When I told this student about my idea for an Advanced Placement Literature course about the ways literature can teach us to find joy and meaning in our lives, she was excited to help me think about the class and choose a title. (We went with “Diamonds Formed Under Pressure.”) When I showed her my course description, she gave me a piece of feedback that I’ll never forget: while I had written about finding joy and meaning despite our suffering, she pointed out that we are able to find joy and meaning because of our suffering. 

“AP Literature and Composition: Diamonds Formed Under Pressure” is underway for the first time this year with a delightful group of seniors. We are reading books, short stories, and poetry that I love and that meet the College Board’s standards for rigor. These books are works of art: the authors’ use of language is as essential as the stories they contain. And it turns out that writers as varied as William Shakespeare, Toni Morrison, Virginia Woolf, and James McBride have similar ideas about the paths to joy and meaning in lives filled with loss and longing. 
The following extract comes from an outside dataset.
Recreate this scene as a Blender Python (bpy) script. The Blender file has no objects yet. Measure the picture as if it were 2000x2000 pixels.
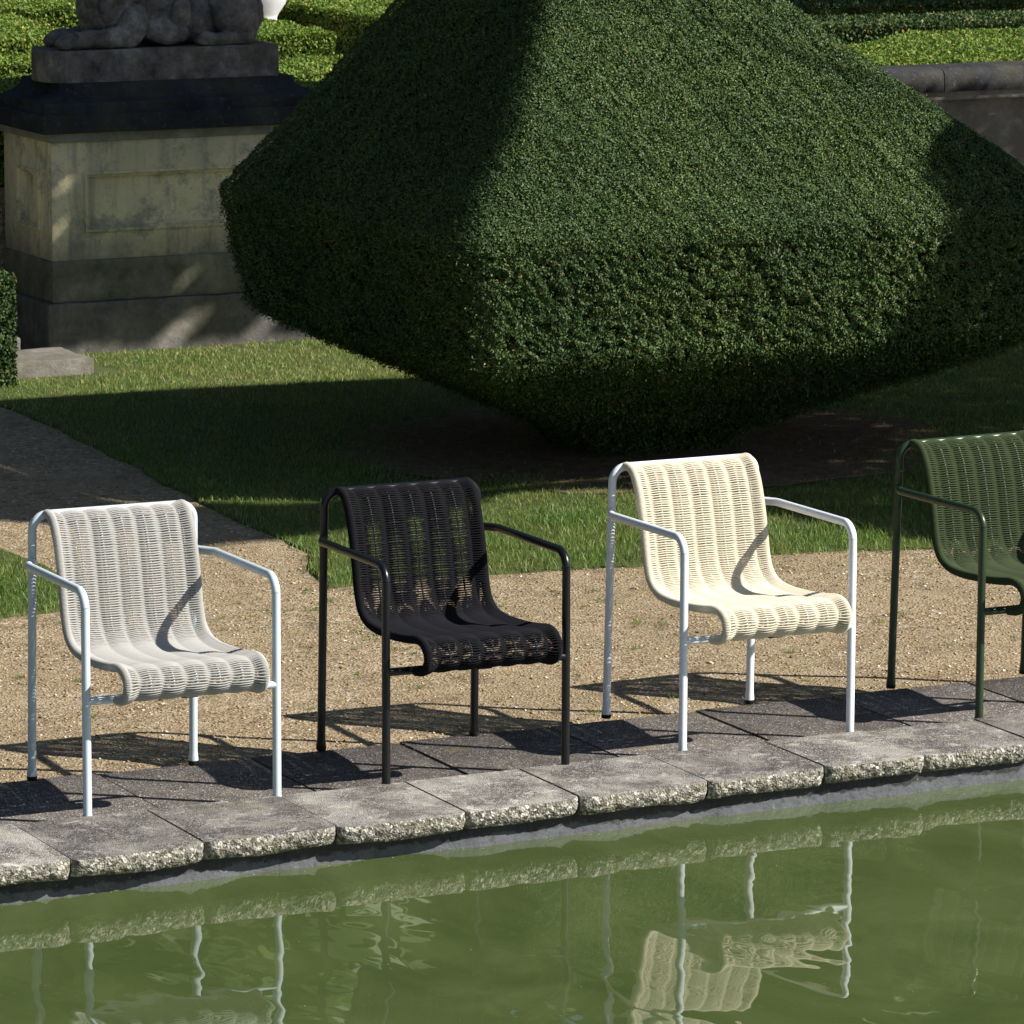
import bpy, math, random
import numpy as np
from mathutils import Matrix, Vector, noise

scene = bpy.context.scene
R = math.radians
rng = np.random.default_rng(7)
random.seed(7)

# ------------------------------------------------------------------ camera
cam_d = bpy.data.cameras.new('camera')
cam = bpy.data.objects.new('camera', cam_d)
scene.collection.objects.link(cam)
scene.camera = cam
cam_d.sensor_fit = 'HORIZONTAL'
cam_d.sensor_width = 36
cam_d.lens = 9.5077 * 36 / 2
cam_d.clip_start = 0.5
cam_d.clip_end = 800
cam.matrix_world = (Matrix.Translation((-5.165, -12.442, 3.257)) @ Matrix.Rotation(R(-26.5), 4, 'Z')
                    @ Matrix.Rotation(R(90 - 10.057), 4, 'X') @ Matrix.Rotation(R(0.193), 4, 'Z'))
cam_d.dof.use_dof = True
cam_d.dof.focus_distance = 13.9
cam_d.dof.aperture_fstop = 40

# ------------------------------------------------------------------ light
SUN_EL, SUN_TRAVEL = 38.0, 142.0
world = bpy.data.worlds.new('World')
scene.world = world
world.use_nodes = True
wn = world.node_tree
bg = wn.nodes['Background']
sky = wn.nodes.new('ShaderNodeTexSky')
sky.sky_type = 'NISHITA'
sky.sun_disc = False
sky.sun_elevation = R(SUN_EL)
sky.sun_rotation = R(90 - (SUN_TRAVEL + 180))
sky.air_density = 1.0
sky.dust_density = 0.6
sky.ozone_density = 1.2
wn.links.new(sky.outputs[0], bg.inputs['Color'])
bg.inputs['Strength'].default_value = 0.05
sun_d = bpy.data.lights.new('sun', 'SUN')
sun_d.energy = 5.0
sun_d.angle = R(0.5)
sun_d.color = (1.0, 0.95, 0.87)
sun = bpy.data.objects.new('sun', sun_d)
scene.collection.objects.link(sun)
tv = Vector((math.cos(R(SUN_TRAVEL)) * math.cos(R(SUN_EL)), math.sin(R(SUN_TRAVEL)) * math.cos(R(SUN_EL)), -math.sin(R(SUN_EL))))
sun.rotation_euler = tv.to_track_quat('-Z', 'Y').to_euler()
sun.location = (6, -8, 12)
vs = scene.view_settings
vs.view_transform = 'Standard'
vs.look = 'None'
vs.exposure = 0.75
vs.gamma = 1.0
scene.cycles.max_bounces = 6
scene.cycles.transparent_max_bounces = 4

# ------------------------------------------------------------------ helpers
def link(o, parent=None):
    scene.collection.objects.link(o)
    if parent is not None:
        o.parent = parent
    return o

def tag(o, label=None, cat=None, group=None, kind=None):
    if label: o['label'] = label
    if cat: o['category'] = cat
    if group: o['group'] = group
    if kind: o['kind'] = kind
    return o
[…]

The literature we are reading is challenging in both form and content, and my students are rising to the challenges. As always, I have learned so much from their insightful questions. When is it best to move on from trauma, and when is it necessary to remember and keep the past alive? Are we more defined by our thoughts or our actions? What roles do love, family, and community play in healing when humans have suffered seemingly beyond repair?

Most interesting to me (though maybe not to them!) have been our discussions about the inventive ways that great writers represent human experience through language. We have experienced the consolations that art offers when history and memory fail.

Overall, we have become a joyful classroom community. This is what I love most about teaching at Dana Hall: the joy that our students feel being together in a classroom, day after day, challenging themselves to take on new perspectives, to navigate complexity and paradox, to speak up in disagreement, and to feel for people who live in their imaginations.